A Diverse Century of Poetry beginning and ending in Strife

This is my review of The 20th Century in Poetry by Michael Hulse,Simon Rae.

The fact that these 400 pieces form only a fraction of those written in the C20 is a salutary reminder of the richness of this century for poetry. The dramatic changes of this period probably make the poetry more diverse than for any previous century: not just in the themes and issues covered, but also in the progression from poetry that must rhyme and scan with metre, to the blank verse which had become the norm post World War 2.

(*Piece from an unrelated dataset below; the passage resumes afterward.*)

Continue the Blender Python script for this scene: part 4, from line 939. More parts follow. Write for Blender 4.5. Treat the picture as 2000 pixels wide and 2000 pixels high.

The poems are presented in the order of first publication, starting in 1900 with Hardy’s “Darkling Thrush” in which he is struck by the incongruous beauty of the bird’s song in a bleak landscape which forms a metaphor for the Boer War – which he subtly does not mention specifically. The year 2000 is marked at the end with Kit Wright’s poem “Hoping it Might be So” which hopes for a utopian world without evil, hinting at the holocaust with the line “For at least six million reasons or else no reason”. The last poem is Jeffrey Harrison’s “Pale Blue City” which provides a beautiful description of New York seen from a plane during takeoff, with the paired towers of the Trade Center (deliberate US spelling!) still standing and the poignant wish “I want it all to stay like this”.

Some poems seem included since they form part of a standard “canon” like both John Masefield’s “Sea-Fever”, and his “Cargoes”, William Owen’s “Dulce et Decorum est” , or Dylan Thomas’s “Do not go gentle into that good night”. On this basis, of course, we are all likely to regret the omission of some favourite poems!

The choice of lesser known works is inevitably arbitrary, reflecting the subjective personal preferences of the editors Michael Hulse and Simon Rae. Poems included share the common factor of describing some event, or topical situation for each year of the century. Many of the later poems selected seemed fairly unremarkable to me, or a bit too laboured, but I made some discoveries to note, such as “Sportsmen” by Keith Douglas, the World War 2 poem, half admiring and half despairing over the misplaced courage of men who persist in going off to war as if it were a game. It’s also good to be reminded of the power of an epic-style poem like “Flannan Isle”, commemorating the unexplained disappearance of three lighthouse keepers in the Outer Hebrides.

The need to reflect real events, rather than choose poems which speak to the reader, may have been a straitjacket. Yet, overall, it is an interesting anthology to explore, very well-indexed with brief biographical notes on the poets.